• [What the exercise asks] Print, please, exactly and only the lines between the line holding "Write a Blender" and the line holding "scene.camera = camera", inclusive, omitting any pictures.

• [Data provided]
— begin —
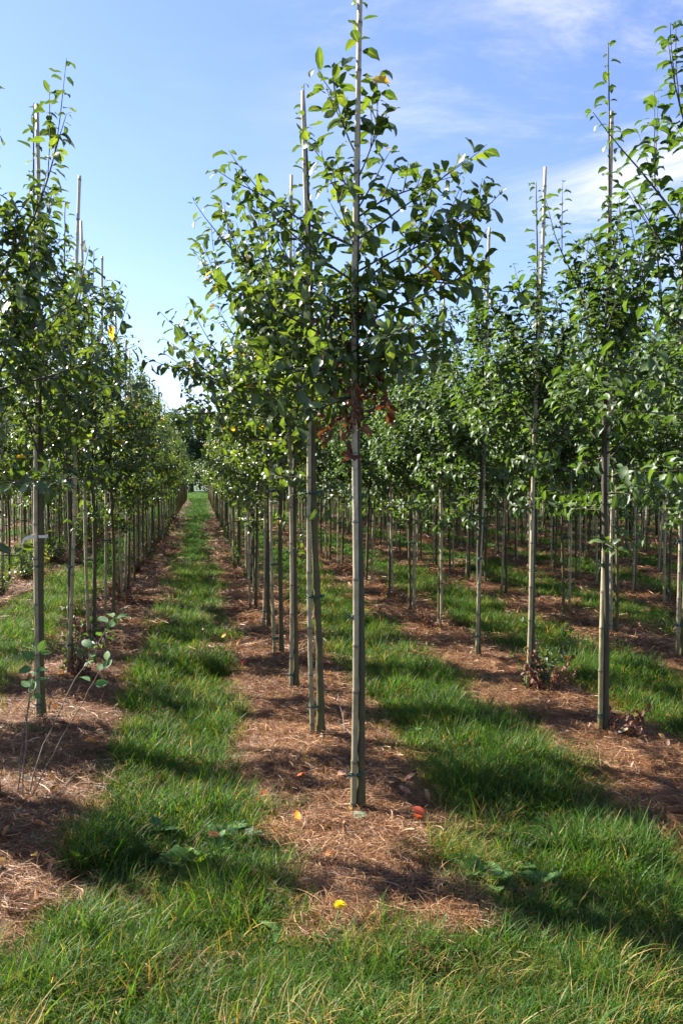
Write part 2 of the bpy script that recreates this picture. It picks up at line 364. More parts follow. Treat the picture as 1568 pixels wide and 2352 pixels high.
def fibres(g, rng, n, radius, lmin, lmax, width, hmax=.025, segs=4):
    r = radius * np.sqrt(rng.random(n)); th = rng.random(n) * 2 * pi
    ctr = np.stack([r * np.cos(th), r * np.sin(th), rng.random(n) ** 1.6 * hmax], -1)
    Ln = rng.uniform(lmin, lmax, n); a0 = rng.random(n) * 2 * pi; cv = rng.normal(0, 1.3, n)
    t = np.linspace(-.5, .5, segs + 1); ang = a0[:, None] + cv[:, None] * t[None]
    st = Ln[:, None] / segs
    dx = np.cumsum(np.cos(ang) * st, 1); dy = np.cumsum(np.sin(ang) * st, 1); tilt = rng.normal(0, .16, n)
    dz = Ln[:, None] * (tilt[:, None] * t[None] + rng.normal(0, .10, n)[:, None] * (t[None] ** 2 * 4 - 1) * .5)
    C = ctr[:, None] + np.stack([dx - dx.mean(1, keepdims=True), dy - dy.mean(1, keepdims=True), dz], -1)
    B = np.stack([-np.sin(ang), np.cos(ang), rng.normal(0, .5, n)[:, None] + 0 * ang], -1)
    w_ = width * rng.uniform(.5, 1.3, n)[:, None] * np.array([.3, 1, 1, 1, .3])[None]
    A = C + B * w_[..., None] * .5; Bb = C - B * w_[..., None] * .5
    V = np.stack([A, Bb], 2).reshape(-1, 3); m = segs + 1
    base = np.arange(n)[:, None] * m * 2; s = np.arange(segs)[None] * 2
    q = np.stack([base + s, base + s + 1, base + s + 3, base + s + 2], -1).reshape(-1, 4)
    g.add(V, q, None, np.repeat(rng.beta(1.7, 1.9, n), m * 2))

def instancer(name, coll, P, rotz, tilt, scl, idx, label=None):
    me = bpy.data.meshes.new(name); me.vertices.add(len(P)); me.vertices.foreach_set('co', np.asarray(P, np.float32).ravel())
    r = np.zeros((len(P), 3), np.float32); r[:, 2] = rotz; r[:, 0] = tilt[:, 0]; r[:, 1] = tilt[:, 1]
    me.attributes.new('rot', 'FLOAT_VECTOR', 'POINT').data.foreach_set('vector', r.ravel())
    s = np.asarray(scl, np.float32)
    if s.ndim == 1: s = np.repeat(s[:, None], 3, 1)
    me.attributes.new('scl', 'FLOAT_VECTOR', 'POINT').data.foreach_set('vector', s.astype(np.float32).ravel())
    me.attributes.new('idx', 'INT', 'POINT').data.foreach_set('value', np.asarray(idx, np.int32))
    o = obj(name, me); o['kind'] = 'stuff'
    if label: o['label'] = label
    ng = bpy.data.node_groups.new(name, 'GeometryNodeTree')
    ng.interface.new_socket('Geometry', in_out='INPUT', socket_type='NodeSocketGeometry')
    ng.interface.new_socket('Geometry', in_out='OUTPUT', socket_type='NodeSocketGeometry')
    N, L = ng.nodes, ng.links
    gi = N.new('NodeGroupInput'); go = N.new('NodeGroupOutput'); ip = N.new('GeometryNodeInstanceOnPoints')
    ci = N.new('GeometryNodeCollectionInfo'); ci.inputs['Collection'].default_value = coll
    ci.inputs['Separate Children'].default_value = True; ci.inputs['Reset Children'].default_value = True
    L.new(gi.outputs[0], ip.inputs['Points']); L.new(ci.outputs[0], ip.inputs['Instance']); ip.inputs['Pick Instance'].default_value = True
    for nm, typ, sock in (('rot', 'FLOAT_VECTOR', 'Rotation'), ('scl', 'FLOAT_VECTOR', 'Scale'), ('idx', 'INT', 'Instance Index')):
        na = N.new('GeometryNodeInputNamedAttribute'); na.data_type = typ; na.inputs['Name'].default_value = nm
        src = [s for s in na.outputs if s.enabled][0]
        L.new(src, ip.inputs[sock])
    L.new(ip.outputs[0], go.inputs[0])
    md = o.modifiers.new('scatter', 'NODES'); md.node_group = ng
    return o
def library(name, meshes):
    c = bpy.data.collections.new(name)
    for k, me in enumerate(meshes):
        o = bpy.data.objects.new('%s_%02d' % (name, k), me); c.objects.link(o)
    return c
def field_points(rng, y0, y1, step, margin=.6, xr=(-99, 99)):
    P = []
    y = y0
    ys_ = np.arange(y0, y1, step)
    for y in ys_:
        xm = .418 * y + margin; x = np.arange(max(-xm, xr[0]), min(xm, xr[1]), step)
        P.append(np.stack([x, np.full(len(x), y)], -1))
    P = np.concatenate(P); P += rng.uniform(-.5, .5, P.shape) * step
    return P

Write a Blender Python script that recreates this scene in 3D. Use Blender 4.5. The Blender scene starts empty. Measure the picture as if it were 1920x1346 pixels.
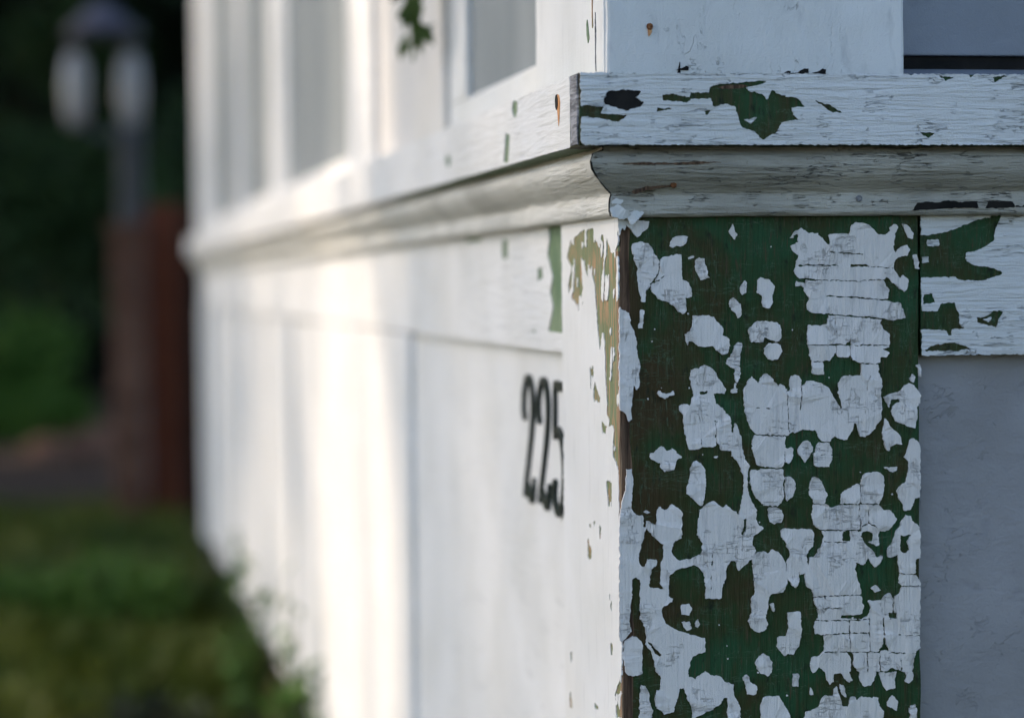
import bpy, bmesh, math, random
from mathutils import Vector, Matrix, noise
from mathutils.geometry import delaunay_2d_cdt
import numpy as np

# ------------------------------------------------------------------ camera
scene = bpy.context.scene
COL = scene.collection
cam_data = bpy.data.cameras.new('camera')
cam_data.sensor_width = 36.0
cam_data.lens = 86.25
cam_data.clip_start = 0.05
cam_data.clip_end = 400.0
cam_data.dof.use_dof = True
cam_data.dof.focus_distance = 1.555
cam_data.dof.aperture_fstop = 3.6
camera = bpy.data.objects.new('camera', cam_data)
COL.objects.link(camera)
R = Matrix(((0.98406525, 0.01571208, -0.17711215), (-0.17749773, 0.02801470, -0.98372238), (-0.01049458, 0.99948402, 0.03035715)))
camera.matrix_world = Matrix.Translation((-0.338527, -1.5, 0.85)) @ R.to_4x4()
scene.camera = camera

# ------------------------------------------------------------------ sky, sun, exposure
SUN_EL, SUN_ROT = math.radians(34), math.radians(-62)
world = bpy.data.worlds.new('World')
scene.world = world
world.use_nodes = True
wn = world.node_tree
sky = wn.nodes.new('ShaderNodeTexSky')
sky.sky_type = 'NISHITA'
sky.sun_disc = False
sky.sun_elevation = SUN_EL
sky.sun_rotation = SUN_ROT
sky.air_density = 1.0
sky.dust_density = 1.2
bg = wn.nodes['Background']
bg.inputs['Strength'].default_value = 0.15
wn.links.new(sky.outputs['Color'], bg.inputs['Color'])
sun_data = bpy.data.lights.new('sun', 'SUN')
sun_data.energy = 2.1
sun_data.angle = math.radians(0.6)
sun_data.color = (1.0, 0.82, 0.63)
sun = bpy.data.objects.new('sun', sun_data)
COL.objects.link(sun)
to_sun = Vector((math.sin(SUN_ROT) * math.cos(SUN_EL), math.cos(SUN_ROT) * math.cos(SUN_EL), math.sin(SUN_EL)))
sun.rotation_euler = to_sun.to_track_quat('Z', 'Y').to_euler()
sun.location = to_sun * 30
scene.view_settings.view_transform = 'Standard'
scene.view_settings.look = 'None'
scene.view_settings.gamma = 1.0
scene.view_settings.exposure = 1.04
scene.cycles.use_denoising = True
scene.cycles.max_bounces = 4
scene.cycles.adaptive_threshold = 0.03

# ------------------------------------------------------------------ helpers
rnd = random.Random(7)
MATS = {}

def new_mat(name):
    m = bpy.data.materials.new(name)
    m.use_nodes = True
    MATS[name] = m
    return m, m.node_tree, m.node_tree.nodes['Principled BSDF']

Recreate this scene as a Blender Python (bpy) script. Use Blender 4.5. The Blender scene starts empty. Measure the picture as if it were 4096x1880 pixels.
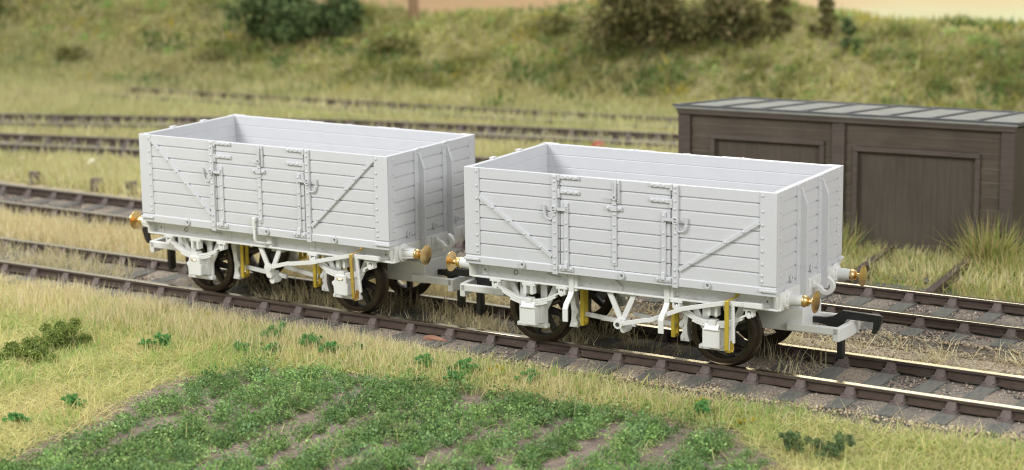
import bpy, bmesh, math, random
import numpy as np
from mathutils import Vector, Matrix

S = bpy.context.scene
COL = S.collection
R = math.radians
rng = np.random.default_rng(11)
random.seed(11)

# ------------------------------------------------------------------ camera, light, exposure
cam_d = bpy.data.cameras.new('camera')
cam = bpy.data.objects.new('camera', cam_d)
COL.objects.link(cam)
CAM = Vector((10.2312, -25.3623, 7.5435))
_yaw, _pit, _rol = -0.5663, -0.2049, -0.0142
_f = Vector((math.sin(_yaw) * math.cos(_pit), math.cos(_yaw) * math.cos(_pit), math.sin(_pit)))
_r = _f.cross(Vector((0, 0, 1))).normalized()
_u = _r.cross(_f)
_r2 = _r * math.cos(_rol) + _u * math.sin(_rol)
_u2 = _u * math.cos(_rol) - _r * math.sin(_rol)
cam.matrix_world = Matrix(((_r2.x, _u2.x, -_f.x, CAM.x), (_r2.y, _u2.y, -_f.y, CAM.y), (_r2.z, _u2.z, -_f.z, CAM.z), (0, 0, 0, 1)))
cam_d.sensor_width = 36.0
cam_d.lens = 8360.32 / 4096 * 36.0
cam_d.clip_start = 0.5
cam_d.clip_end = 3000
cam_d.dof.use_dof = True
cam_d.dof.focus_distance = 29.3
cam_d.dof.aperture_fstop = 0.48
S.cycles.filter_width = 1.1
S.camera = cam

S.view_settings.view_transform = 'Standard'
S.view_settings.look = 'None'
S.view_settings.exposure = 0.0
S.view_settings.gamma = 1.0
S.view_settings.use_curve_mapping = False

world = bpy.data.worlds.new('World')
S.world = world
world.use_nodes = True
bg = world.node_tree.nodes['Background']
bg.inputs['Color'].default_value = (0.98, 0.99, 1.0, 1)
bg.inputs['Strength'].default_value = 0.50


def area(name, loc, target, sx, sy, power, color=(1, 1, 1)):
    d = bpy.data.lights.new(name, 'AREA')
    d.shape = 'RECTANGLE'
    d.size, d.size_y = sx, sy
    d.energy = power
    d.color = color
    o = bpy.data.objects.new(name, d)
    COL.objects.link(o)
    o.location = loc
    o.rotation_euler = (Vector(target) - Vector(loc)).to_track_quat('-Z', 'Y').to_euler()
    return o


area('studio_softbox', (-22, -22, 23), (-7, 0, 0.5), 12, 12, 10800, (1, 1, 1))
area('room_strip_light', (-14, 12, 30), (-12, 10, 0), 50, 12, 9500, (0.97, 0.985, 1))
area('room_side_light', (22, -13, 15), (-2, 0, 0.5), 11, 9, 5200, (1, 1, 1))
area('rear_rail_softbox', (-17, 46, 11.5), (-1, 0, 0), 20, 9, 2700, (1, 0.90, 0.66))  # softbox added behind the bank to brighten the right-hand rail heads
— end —
• [Finished exercise]
Write a Blender Python script that recreates this scene in 3D. Use Blender 4.5. The Blender scene starts empty. Measure the picture as if it were 1920x1346 pixels.
import bpy, bmesh, math, random
from mathutils import Vector, Matrix, noise
from mathutils.geometry import delaunay_2d_cdt
import numpy as np

# ------------------------------------------------------------------ camera
scene = bpy.context.scene
COL = scene.collection
cam_data = bpy.data.cameras.new('camera')
cam_data.sensor_width = 36.0
cam_data.lens = 86.25
cam_data.clip_start = 0.05
cam_data.clip_end = 400.0
cam_data.dof.use_dof = True
cam_data.dof.focus_distance = 1.555
cam_data.dof.aperture_fstop = 3.6
camera = bpy.data.objects.new('camera', cam_data)
COL.objects.link(camera)
R = Matrix(((0.98406525, 0.01571208, -0.17711215), (-0.17749773, 0.02801470, -0.98372238), (-0.01049458, 0.99948402, 0.03035715)))
camera.matrix_world = Matrix.Translation((-0.338527, -1.5, 0.85)) @ R.to_4x4()
scene.camera = camera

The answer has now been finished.